La Trinchera Infinita Film espagnol de Jon Garaño, Aitor Arregi et José Mari Goenaga (2019), avec Antonio de La Torre, Belén Cuesta, José Manuel Poga… 2h27. Sortie le 28 octobre 2020.




Antonio de La Torre et Belén Cuesta


Voici une histoire d’autant plus rocambolesque qu’elle est authentique. Dans l’Espagne de 1936 en pleine guerre civile, Higinio, un partisan républicain, doit se dissimuler par tous les moyens lorsque les troupes franquistes s’emparent de son village. Faute de parvenir à s’enfuir pour poursuivre la lutte, il se terre dans sa propre maison en compagnie de son épouse qui réussit à le faire passer pour mort. Un simulacre provisoire qui va toutefois s’éterniser, tandis qu’un voisin particulièrement teigneux refuse de croire à la disparition de son ennemi juré, malgré les années qui passent. Il y a dans cette obstination irrationnelle une folie terrifiante qui défie l’entendement.
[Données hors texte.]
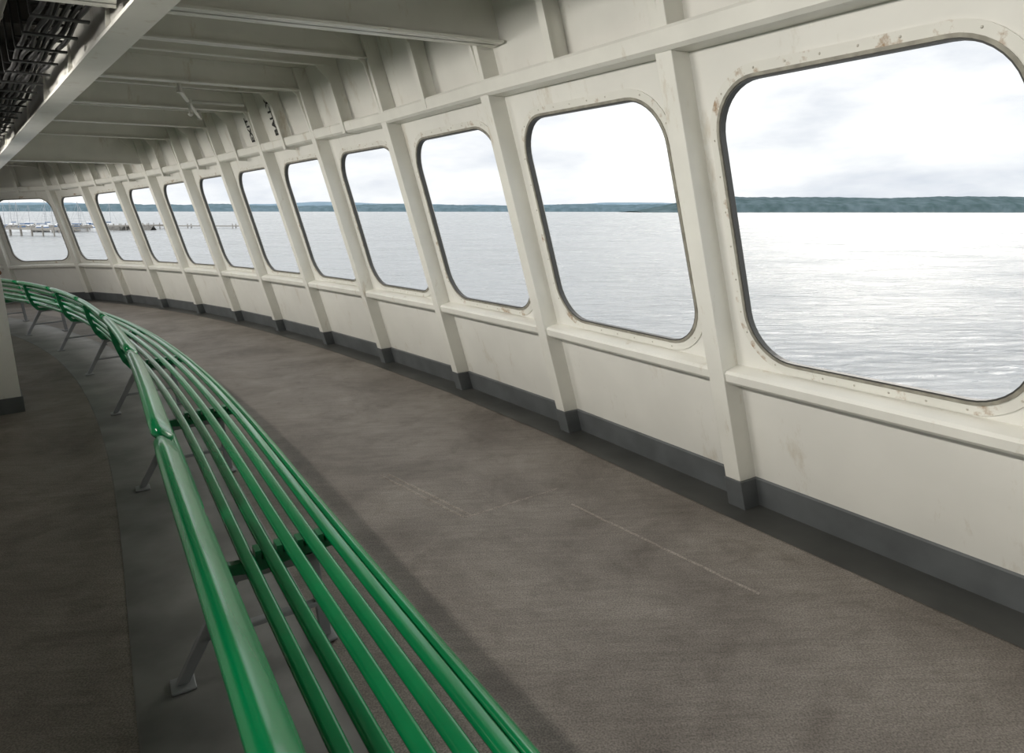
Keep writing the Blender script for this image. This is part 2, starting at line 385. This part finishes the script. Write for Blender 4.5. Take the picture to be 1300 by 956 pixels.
for s_,z_ in ((3.05,2.55),(3.35,2.59)):
    pp=[tube_data(GS(s_,.40,z_),GS(s_,2.0,z_),.026,12),tube_data(GS(s_,.40,z_-.002),GS(s_,.40,ZC-.02),.026,12),tube_data(GS(s_,.35,z_+.06),GS(s_,.45,z_+.06),.038,12),tube_data(GS(s_,.8,z_),GS(s_,.87,z_),.038,12)]
    V,F=join(pp); mesh_obj('transverse_pipe',V,F,M_PIPE,smooth=True)
# junction boxes on the inboard deckhead
for s_,o_ in ((1.4,.42),(2.3,.40)):
    V,F=plate_data(0,rect(o_,o_+.2,2.80,2.93),-.09,.09,GF(s_)); a2=plate_data(0,rect(o_+.08,o_+.12,2.93,ZC-.01),-.03,.03,GF(s_)); V,F=join([(V,F),a2,tube_data(GS(s_-.09,o_+.05,2.86),GS(s_-.14,o_+.05,2.86),.015)])
    mesh_obj('junction_box',V,F,M_PIPE,bevel=.008)
p=[]
p.append(tube_data(CS(4.2,1.15,2.80),CS(3.1,1.75,2.80),0.018)); p.append(tube_data(CS(3.1,1.75,2.80),CS(3.1,1.75,2.93),0.018))
p.append(tube_data(CS(3.5,1.53,2.80),CS(3.5,1.53,2.68),0.014)); p.append(tube_data(CS(3.5,1.53,2.68),CS(3.5,1.53,2.66),0.03,12,0.012))
p.append(tube_data(CS(3.5,1.53,2.80),CS(3.5,1.0,2.80),0.016)); p.append(tube_data(CS(4.2,1.15,2.80),CS(4.2,1.15,2.93),0.018))
for s_,o_ in ((4.2,1.15),(3.5,1.53),(3.1,1.75)): p.append(tube_data(CS(s_,o_,2.775),CS(s_,o_,2.825),0.028))
V,F=join(p); mesh_obj('sprinkler_pipe',V,F,M_PIPE,smooth=True)

# stencilled markings on frieze
M_INK=mat('black_stencil',(0.02,0.02,0.02),0.6,var=0.1)
for s,txt in ((4.26,'EXIT 6'),(3.76,'BALLY')):
    i=int(s); cu=bpy.data.curves.new('frieze_stencil','FONT'); cu.body=txt; cu.size=0.145; cu.align_x='CENTER'; cu.align_y='CENTER'; cu.extrude=0.0005; cu.offset=0.003
    ob=bpy.data.objects.new('frieze_stencil',cu); scene.collection.objects.link(ob); cu.materials.append(M_INK)
    up=(bay_map(i,0,2.9)-bay_map(i,0,2.5)).normalized(); t=Vector((tdir(i).x,tdir(i).y,0)); X=up; Z=Vector((ndir(i).x,ndir(i).y,0)); Y=t; Zn=X.cross(Y)
    if Zn.dot(Z)<0: Y=-t; Zn=X.cross(Y)
    c=bay_map(i,(s-i)*BAY,2.70,0.012)
    ob.matrix_world=Matrix(((X.x,Y.x,Zn.x,c.x),(X.y,Y.y,Zn.y,c.y),(X.z,Y.z,Zn.z,c.z),(0,0,0,1)))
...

Comme la haine recuite d’un pays irréconciliable dont l’antagonisme latent fracturera le peuple sans que ses plaies parviennent à cicatriser.



Antonio de La Torre


Une vie secrète lève le voile sur un épisode méconnu de l’histoire récente de l’Espagne, en rendant justice à ces opposants condamnés à l’oubli qui n’ont pu émerger de la clandestinité qu’au bout de quatre décennies, à la mort du général Franco, en 1975, après trente-six ans d’un règne sans pitié. Une existence qui s’est résumée à une interminable attente qu’aucun auteur de fiction n’aurait pu imaginer et qui a peu à peu éclairci les rangs de ces résistants condamnés à l'oubli dont certains n'ont fait que rejoindre discrètement des sépultures aux dates mensongères. Il souffle sur cette fresque intimiste quelque chose de l’esprit du Désert des tartares de Dino Buzzati : une détermination conditionnée par une foi inébranlable. Ce film fleuve réussit à rendre palpitant cet espoir ténu. Il doit beaucoup à la composition impressionnante de l’acteur Antonio de La Torre, vu récemment dans La isla minima et El Reino, et à la fidélité discrète de sa partenaire Belén Cuesta, justement récompensée d’un Goya pour sa prestation toute en retenue. Malgré sa durée, cette chronique de l’attente composée de lambeaux de réalité minuscules réussit la prouesse de rester palpitante de bout en bout.